[lbo-talk] Surrender!

Carrol Cox cbcox at ilstu.edu
Mon Sep 28 09:30:57 PDT 2009


Marv Gandall wrote:
>
> Sigh. I was neither sneering at nor praising the demonstrators, but trying
> to understand them in context.

But my argument was that the context you gave them was terribly wrong; that it was a context that distorted the history of the last 200 years, a context that made it impossible to understand that history or the place of current politics in it. My last sentence referred to a mythical past. If you want to disagree with my critique, you have to argue that the '30s etc were the norm, that they characterized decade after decade until at some point history changed. And that is false. Most of that history resembled not the great points but the present. The present is TYPICAL. It typifies not only most of the past but probably most of the future. And our task is to keep strugggling even when we know we can't win, because only that hopeless struggle offers hope, the hope that we are preparing (as others like us in the past have) for one of those periods, a result of contingency not planning, in which such fruiitless acts of resistance blossom again into an analogue of the glories of the past you listed.

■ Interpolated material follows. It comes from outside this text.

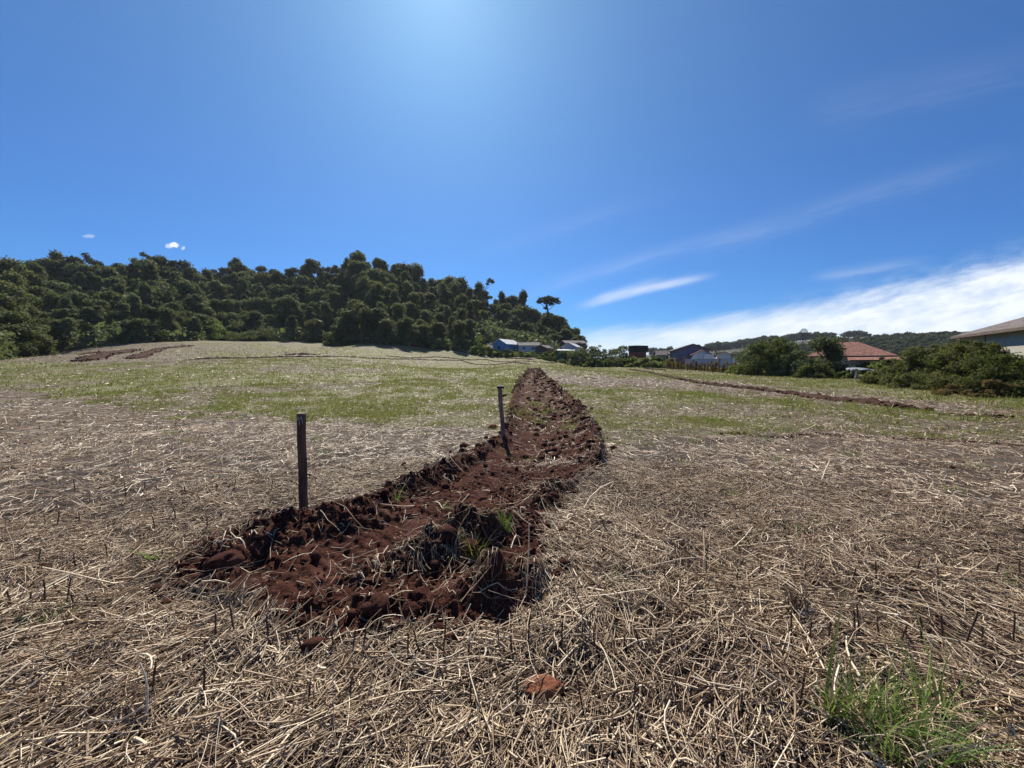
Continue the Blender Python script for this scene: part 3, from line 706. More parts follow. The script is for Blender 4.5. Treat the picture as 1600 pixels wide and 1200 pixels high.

Don't put the present in a false context. That leads to _real_ despair, the kind of despair that says all we can do is run in local elections and let some mysterious power add them up to whee, a socialist future.

The Greeks, fearing contingency, fearing the possiblity that human life was not coherent, not intelligible, posited a _moira_ which gave shape to life. The modern equivalent of Greek Fate is the Idea of Progress as pushed, on this list, by Doug and Michael Pollack. But the Idea of Progress is as much a myth as the Will of Zeus or of Moira in Greek thoght. We make our history, but only in conditions not of our own choosing, and those conditions are created by contingency, not by some mystic plan of history that guarabtees Progress.

Focus on all those who resisted in the past and failed, disappeared from the pages of history that focuses only on the Romantic, those Great moments of temporary success. It was that invisible work, that demonstrating and running and recruiting one younger person who carried on in the next decade or generation: that is what makes socialism not a pure myth but a real possibility though not a certainty or even perhaps a probability.

Why did Dennis choose a subject line of "Surrender!"? Why did you accept that subject line and just offer a "context" (false one) for understanding the surrender. It wasn't a surrender. It was one battle among thousands.